Q: I'm puzzled about retouching -- how do you do it? Do you retouch color prints the same way you do black and whites? I guess the most important question is, why do it? Is there a different reason for retouching a news picture than one that's not going to be published?

A: First, let's make a distinction between spotting and retouching.

Spotting is the cosmetic removal of spots, scratches or other marks when other methods (such as cleaning lenses and negatives) fail.

Retouching means changing the image -- alterations that can range from removing a flare from eyeglasses to separating a dark suit from a dark background to deleting an unwanted person or object from the picture.

From a physical standpoint, most people can retouch a black and white photo. You need not be an artist, just methodical and very careful.

In most cases, water-based paint is applied directly to the print. The paints come in gradations of tone ranging from black to near white. In a commercial or production setting, the colors are dispensed from tubes and mixed on a palette. They are applied with very small artist's brushes or an airbrush.

In some cases, very soft pencils can be used. These too range in tone from white to black.

The good part for us amateurs is that the paints and soft lead can be easily removed if you goof.

Retouching color is more difficult. You have to use a full range of colors, and a little bit of artistic talent helps.

A problem that now exists is the plastic finish on modern papers. The coating is so slick, and so waterproof, that normal applications won't hold so well. With black and white papers, retouching can be made to hold if you apply some concentrated photo-flo (a darkroom wetting agent) with a q-tip. Let it nearly dry and this should work. Another method I have seen used is the roughing of the surface with a common pencil eraser and then application of the retouching.

The "whys" of retouching are important. If for any reason there are marks spots or irregularities on the print, I see no problem removing them. But I am unequivocally opposed to retouching to enhance or alter a picture's meaning.

Happily, The Washington Post photography department does not retouch to change a meaning. Further, our photographers' negative quality is such that cosmetic retouching is usually unnecessary.

Q: Will you please explain the difference between flash and strobe? Are they different systems or are the words interchangeable? I have an Olympus Infinity camera that has a built-in flash -- or is it a strobe?

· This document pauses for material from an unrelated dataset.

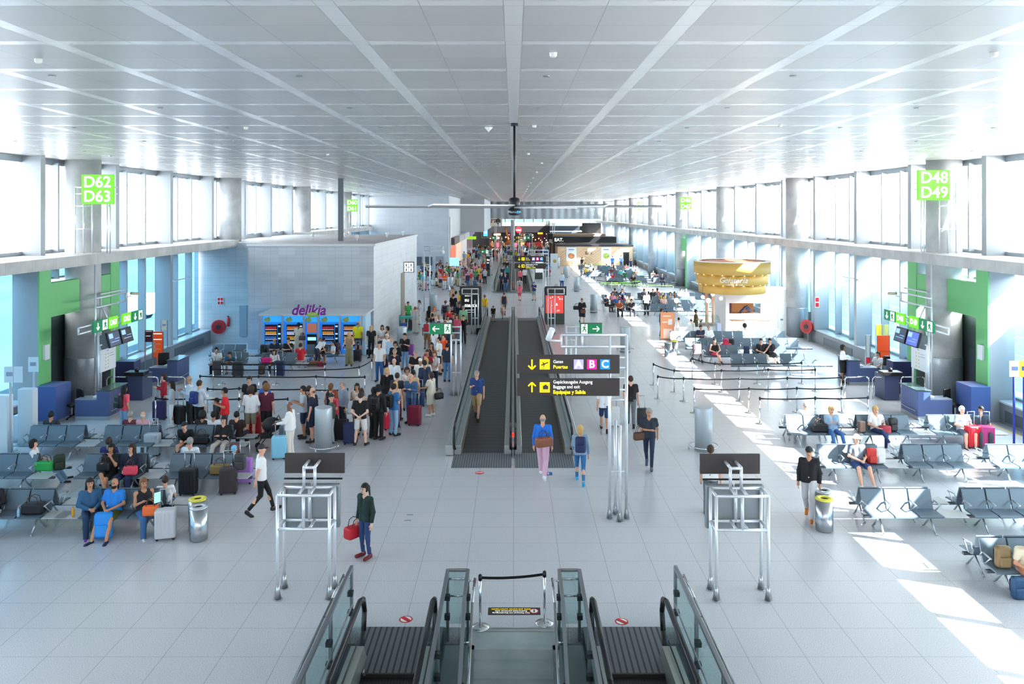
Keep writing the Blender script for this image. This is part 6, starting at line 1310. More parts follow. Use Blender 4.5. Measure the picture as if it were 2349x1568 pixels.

A: In today's practical applications, the words are interchangeable.

Technically, flash refers to flash bulbs. These are still used on some cameras, particularly the blue bulbs that are balanced for daylight color film.

Strobe refers to electronic flash. It evolved from the name Stroboscope, a rapidly flashing device originally used to measure the speed of moving objects such as armatures in motor shafts and record-player turntables.

In camera usage, this electronic light flashes at a high speed and "freezes" the subject being photographed. And you don't have to change it after each picture. (Strobes, too, are less bright than flash bulbs, making it easier on the subject.)

Most camera instruction books now refer to them as "flash" even though they are strobes.

Q: Some years ago while serving with the Army in Germany, I purchased a Voitlander 35mm camera. I never was much of a camera bug, so over the years I don't think I've taken more than 10 rolls of film. The camera appears to be in excellent condition. Can you tell me if it has any value, and if so, to whom?

Q: In 1973, while on a trip to Tokyo, I bought some Canon camera equipment at what was a remarkably low price.

I have two Canon FTQL cameras, plus a 35mm, a 200mm and a 55-135mm zoom.

They have served me well, and I have kept them in very good repair. But in the past few years I haven't used them very much.

I tried to sell them both in New York and Boston, but had no luck. Do you think I might have more luck in the Washington area?

A: Buying and selling used cameras is somewhat like buying and selling used cars. There's an element of risk. And most people prefer to buy new cameras, especially since today's high-tech equipment sells at a fair price.

Selling the Voitlander will be kind of tough, but I'm a little surprised that the FTQL Canons have not moved. I still have one in my bag and use it regularly.

In both cases, I suggest some telephoning to camera dealers in your area to see who might be interested in seeing your stuff. Some stores keep a list of area collectors, and may be able to help.

Also, check a publication called Shutterbug. It contains lots of information about older cameras.